- _Aim of the task_
Set down only the lines running from the one with "Generate a Blender" to the one with "PI = math.pi", both lines included, exactly as they stand, please.
********
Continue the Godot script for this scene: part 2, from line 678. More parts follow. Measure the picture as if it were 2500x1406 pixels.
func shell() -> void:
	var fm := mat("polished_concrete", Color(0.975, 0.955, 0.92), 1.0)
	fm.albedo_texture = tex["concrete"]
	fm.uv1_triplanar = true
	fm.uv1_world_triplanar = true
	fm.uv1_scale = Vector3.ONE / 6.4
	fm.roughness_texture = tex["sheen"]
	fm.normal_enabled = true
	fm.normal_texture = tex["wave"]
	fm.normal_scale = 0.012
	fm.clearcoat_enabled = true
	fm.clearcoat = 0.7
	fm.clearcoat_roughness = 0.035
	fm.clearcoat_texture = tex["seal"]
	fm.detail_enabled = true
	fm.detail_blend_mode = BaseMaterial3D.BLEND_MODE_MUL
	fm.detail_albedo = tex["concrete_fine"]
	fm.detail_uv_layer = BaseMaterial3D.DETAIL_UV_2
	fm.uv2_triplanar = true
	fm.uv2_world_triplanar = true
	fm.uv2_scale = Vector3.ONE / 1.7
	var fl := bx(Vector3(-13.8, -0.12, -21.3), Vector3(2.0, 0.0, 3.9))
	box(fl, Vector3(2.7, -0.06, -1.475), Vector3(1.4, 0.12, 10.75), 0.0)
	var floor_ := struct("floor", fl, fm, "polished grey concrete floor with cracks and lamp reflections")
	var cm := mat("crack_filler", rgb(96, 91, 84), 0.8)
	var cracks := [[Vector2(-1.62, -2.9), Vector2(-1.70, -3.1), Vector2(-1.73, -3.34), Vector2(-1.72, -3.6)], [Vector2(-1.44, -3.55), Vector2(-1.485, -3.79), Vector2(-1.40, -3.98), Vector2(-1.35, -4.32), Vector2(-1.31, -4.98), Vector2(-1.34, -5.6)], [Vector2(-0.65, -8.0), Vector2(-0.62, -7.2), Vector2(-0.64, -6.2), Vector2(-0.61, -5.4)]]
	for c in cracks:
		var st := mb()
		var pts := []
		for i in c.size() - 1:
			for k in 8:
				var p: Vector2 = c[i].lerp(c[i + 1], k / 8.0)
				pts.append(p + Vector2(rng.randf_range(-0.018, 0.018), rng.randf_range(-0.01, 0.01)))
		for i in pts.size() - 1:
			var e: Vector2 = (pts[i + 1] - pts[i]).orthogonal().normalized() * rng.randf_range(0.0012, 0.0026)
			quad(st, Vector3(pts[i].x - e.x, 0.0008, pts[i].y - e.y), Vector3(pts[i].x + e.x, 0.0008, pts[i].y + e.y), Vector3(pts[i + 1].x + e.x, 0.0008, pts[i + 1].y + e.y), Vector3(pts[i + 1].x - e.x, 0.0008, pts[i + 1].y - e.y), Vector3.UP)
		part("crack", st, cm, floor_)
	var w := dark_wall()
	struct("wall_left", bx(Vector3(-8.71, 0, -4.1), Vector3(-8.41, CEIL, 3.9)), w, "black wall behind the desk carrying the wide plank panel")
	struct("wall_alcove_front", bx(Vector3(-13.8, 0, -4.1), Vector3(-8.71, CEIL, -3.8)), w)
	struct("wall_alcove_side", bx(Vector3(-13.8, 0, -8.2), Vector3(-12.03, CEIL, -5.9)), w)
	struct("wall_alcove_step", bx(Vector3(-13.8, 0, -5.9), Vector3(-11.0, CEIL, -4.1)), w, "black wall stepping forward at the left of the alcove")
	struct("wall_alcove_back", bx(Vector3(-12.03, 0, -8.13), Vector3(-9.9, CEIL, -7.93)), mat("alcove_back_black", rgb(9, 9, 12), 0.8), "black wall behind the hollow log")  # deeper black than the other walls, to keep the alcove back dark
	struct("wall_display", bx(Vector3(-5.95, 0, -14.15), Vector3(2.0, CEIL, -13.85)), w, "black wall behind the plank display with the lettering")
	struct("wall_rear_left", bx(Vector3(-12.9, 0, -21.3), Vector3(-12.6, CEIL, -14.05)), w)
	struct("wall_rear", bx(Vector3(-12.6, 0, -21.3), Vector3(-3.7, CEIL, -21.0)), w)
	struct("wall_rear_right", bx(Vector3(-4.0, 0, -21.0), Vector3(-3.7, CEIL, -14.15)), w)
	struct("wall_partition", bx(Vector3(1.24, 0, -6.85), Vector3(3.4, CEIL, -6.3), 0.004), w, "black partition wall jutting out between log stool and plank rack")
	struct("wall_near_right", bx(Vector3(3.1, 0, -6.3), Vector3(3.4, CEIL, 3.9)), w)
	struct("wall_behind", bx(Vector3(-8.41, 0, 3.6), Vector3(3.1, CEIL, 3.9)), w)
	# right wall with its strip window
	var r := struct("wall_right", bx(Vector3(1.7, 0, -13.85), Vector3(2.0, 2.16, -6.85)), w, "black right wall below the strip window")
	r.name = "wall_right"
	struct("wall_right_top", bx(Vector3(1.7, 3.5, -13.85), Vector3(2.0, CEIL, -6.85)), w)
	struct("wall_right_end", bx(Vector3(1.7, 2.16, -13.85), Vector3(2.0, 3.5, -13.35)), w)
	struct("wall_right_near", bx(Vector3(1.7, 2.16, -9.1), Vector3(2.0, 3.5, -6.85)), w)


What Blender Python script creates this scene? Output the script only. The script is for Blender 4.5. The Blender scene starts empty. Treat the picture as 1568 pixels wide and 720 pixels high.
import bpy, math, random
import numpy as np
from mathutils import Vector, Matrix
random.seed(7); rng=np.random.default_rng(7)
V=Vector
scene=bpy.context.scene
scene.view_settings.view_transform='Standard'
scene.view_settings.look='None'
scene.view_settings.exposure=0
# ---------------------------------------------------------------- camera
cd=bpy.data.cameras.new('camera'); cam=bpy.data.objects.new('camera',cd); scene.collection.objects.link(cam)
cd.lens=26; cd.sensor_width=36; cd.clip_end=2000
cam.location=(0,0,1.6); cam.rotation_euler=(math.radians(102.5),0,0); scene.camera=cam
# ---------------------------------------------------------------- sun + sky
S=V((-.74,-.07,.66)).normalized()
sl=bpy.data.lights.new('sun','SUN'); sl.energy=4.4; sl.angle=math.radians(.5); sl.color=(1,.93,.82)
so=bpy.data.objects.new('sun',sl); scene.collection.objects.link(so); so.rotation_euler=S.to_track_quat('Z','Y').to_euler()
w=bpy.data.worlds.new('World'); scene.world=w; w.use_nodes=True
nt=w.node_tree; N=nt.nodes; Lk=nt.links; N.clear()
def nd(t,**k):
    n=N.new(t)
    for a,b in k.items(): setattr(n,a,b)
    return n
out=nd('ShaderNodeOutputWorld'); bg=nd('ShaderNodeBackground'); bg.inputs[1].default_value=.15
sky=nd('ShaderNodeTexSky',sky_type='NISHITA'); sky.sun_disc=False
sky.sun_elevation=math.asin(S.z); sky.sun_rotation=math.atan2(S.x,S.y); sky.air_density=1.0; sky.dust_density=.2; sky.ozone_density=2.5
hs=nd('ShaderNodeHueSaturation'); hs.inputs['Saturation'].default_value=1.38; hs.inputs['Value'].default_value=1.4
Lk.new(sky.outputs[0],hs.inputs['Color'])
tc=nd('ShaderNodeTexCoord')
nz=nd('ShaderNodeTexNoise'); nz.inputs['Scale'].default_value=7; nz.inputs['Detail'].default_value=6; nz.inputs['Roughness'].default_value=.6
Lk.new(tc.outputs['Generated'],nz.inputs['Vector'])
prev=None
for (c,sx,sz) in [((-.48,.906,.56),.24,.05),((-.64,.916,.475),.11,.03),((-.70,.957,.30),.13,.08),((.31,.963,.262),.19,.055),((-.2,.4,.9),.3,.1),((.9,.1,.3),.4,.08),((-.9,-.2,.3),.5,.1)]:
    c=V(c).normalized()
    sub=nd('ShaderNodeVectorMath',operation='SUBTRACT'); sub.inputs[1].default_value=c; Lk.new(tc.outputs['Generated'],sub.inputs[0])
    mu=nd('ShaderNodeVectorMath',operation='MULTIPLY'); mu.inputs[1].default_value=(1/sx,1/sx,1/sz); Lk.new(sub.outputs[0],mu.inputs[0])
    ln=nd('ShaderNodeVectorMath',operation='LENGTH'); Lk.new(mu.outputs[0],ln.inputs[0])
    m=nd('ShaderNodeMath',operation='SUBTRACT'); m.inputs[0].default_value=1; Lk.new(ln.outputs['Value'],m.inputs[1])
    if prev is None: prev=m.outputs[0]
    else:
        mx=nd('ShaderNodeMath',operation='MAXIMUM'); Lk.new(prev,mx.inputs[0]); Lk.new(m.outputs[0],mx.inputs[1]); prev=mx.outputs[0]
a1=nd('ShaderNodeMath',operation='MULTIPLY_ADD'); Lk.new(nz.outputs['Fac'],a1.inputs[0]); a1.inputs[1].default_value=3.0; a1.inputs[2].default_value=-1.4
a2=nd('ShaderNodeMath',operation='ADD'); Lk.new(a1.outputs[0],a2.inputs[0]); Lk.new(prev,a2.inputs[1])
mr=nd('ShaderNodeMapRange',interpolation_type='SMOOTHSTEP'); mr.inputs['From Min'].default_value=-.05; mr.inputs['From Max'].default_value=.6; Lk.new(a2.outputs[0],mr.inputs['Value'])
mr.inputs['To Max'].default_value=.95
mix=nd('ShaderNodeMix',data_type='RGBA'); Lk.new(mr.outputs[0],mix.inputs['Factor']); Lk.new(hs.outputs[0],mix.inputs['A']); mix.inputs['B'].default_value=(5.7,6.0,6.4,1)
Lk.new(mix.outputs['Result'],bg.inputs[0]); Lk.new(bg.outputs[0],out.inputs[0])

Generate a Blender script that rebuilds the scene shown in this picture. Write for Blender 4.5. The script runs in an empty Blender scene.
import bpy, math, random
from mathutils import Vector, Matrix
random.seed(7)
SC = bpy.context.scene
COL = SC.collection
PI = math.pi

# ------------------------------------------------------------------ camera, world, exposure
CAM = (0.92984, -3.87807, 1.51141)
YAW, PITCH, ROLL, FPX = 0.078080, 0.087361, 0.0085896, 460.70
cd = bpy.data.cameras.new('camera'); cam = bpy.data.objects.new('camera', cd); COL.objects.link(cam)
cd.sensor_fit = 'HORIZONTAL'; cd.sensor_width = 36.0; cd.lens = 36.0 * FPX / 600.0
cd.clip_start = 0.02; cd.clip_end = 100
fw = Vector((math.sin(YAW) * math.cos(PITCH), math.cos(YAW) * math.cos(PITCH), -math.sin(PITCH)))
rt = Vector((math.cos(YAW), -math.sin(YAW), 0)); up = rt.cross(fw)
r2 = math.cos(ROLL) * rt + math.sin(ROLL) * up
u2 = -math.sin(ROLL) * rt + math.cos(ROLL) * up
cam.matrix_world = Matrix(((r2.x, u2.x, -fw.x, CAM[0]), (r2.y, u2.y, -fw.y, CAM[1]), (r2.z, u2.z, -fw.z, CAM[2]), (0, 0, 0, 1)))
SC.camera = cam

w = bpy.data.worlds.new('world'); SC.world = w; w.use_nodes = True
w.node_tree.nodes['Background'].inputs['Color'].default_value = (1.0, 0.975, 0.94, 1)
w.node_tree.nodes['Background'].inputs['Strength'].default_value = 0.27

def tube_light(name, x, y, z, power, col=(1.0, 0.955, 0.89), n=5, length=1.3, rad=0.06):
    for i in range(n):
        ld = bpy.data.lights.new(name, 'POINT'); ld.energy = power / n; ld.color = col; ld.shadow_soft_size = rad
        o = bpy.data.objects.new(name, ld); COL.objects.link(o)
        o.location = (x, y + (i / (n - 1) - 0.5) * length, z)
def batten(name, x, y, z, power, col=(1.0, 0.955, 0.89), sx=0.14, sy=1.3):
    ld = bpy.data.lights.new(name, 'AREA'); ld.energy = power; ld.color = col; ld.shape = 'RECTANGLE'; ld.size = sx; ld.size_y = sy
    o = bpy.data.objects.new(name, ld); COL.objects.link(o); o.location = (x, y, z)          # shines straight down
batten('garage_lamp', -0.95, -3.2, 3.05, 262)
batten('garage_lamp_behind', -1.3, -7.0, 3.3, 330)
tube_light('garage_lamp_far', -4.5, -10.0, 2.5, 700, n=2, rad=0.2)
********
- _Answer for the task_
Generate a Blender script that rebuilds the scene shown in this picture. Write for Blender 4.5. The script runs in an empty Blender scene.
import bpy, math, random
from mathutils import Vector, Matrix
random.seed(7)
SC = bpy.context.scene
COL = SC.collection
PI = math.pi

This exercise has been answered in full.